RECORDS FOR PROCESSING >>
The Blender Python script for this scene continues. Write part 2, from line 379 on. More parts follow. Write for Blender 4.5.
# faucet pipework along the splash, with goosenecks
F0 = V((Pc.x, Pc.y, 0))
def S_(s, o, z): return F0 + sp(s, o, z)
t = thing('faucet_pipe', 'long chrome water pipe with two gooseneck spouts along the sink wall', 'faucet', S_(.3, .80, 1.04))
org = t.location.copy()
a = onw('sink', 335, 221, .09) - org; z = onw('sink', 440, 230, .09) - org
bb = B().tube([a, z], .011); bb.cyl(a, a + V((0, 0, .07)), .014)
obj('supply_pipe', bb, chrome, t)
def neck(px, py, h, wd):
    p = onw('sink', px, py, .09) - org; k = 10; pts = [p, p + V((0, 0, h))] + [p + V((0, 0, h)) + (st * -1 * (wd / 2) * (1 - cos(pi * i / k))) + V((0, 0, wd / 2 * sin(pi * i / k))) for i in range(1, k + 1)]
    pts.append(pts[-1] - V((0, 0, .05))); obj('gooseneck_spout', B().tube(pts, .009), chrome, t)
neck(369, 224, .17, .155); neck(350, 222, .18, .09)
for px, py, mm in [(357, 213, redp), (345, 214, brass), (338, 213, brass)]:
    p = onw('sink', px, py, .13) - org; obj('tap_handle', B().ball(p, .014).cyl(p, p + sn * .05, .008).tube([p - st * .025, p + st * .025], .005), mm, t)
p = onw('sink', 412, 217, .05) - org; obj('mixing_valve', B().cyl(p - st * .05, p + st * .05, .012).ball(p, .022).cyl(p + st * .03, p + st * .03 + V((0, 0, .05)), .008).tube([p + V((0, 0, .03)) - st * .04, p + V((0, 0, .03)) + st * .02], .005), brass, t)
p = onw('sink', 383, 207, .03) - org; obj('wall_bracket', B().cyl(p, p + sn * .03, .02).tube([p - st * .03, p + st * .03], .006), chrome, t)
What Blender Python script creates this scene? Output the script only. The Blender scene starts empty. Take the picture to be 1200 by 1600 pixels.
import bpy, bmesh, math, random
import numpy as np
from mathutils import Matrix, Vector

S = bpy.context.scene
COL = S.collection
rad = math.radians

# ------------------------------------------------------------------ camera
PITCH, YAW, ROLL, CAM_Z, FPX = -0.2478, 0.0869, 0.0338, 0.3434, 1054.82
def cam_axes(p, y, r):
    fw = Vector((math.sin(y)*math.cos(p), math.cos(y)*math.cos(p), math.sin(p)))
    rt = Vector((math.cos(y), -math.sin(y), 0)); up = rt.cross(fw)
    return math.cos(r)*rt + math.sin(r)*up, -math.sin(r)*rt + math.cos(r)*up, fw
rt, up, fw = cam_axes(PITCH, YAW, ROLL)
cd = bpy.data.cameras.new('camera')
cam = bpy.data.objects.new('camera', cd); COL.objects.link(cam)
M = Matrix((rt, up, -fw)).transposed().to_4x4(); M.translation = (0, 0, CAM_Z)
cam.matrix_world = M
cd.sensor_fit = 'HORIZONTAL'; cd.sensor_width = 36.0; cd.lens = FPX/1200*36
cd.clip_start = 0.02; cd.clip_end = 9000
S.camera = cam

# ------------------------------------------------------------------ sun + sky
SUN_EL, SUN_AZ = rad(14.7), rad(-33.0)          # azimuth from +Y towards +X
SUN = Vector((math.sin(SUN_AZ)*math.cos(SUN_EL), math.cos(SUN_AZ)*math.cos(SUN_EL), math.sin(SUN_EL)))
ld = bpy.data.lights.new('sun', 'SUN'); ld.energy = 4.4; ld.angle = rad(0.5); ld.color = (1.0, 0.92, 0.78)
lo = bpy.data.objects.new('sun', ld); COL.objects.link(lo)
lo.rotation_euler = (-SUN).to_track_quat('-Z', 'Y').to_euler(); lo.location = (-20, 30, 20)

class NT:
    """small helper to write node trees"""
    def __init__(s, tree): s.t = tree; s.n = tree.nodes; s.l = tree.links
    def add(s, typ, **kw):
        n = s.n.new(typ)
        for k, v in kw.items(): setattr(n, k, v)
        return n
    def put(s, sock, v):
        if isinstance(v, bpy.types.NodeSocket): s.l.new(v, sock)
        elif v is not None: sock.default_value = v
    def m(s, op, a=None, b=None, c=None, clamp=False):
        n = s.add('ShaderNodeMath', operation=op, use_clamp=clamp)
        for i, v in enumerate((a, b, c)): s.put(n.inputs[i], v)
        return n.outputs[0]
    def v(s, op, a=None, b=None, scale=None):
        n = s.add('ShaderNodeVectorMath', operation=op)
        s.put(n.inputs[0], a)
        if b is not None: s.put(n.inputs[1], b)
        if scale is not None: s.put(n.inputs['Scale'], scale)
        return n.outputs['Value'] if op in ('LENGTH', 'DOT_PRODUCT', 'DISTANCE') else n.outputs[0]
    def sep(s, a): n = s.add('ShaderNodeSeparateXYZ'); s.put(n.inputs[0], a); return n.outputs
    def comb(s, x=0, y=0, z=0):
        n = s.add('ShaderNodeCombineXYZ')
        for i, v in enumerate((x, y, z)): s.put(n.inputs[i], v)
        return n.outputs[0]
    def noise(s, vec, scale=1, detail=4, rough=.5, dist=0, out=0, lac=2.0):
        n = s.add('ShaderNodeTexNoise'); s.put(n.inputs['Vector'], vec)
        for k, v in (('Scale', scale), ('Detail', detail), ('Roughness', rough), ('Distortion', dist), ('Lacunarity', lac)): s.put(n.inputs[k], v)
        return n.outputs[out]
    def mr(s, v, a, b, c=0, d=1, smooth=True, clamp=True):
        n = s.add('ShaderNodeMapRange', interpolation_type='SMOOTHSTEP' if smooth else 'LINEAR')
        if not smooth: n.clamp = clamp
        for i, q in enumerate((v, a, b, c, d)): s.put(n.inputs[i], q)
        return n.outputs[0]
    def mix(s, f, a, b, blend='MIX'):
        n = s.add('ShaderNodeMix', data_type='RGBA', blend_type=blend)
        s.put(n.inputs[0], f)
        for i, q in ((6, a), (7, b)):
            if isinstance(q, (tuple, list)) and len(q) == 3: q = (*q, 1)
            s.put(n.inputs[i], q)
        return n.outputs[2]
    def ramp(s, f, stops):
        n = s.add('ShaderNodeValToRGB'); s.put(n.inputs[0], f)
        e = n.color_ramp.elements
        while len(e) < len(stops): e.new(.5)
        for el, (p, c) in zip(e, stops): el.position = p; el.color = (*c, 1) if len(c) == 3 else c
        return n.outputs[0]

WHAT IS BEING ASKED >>
Quote, with nothing altered, all lines from the start of the entries to the line that carries "rad = math.radians", inclusive.

SOLUTION FOR THIS EXERCISE >>
The Blender Python script for this scene continues. Write part 2, from line 379 on. More parts follow. Write for Blender 4.5.
# faucet pipework along the splash, with goosenecks
F0 = V((Pc.x, Pc.y, 0))
def S_(s, o, z): return F0 + sp(s, o, z)
t = thing('faucet_pipe', 'long chrome water pipe with two gooseneck spouts along the sink wall', 'faucet', S_(.3, .80, 1.04))
org = t.location.copy()
a = onw('sink', 335, 221, .09) - org; z = onw('sink', 440, 230, .09) - org
bb = B().tube([a, z], .011); bb.cyl(a, a + V((0, 0, .07)), .014)
obj('supply_pipe', bb, chrome, t)
def neck(px, py, h, wd):
    p = onw('sink', px, py, .09) - org; k = 10; pts = [p, p + V((0, 0, h))] + [p + V((0, 0, h)) + (st * -1 * (wd / 2) * (1 - cos(pi * i / k))) + V((0, 0, wd / 2 * sin(pi * i / k))) for i in range(1, k + 1)]
    pts.append(pts[-1] - V((0, 0, .05))); obj('gooseneck_spout', B().tube(pts, .009), chrome, t)
neck(369, 224, .17, .155); neck(350, 222, .18, .09)
for px, py, mm in [(357, 213, redp), (345, 214, brass), (338, 213, brass)]:
    p = onw('sink', px, py, .13) - org; obj('tap_handle', B().ball(p, .014).cyl(p, p + sn * .05, .008).tube([p - st * .025, p + st * .025], .005), mm, t)
p = onw('sink', 412, 217, .05) - org; obj('mixing_valve', B().cyl(p - st * .05, p + st * .05, .012).ball(p, .022).cyl(p + st * .03, p + st * .03 + V((0, 0, .05)), .008).tube([p + V((0, 0, .03)) - st * .04, p + V((0, 0, .03)) + st * .02], .005), brass, t)
p = onw('sink', 383, 207, .03) - org; obj('wall_bracket', B().cyl(p, p + sn * .03, .02).tube([p - st * .03, p + st * .03], .006), chrome, t)
What Blender Python script creates this scene? Output the script only. The Blender scene starts empty. Take the picture to be 1200 by 1600 pixels.
import bpy, bmesh, math, random
import numpy as np
from mathutils import Matrix, Vector

S = bpy.context.scene
COL = S.collection
rad = math.radians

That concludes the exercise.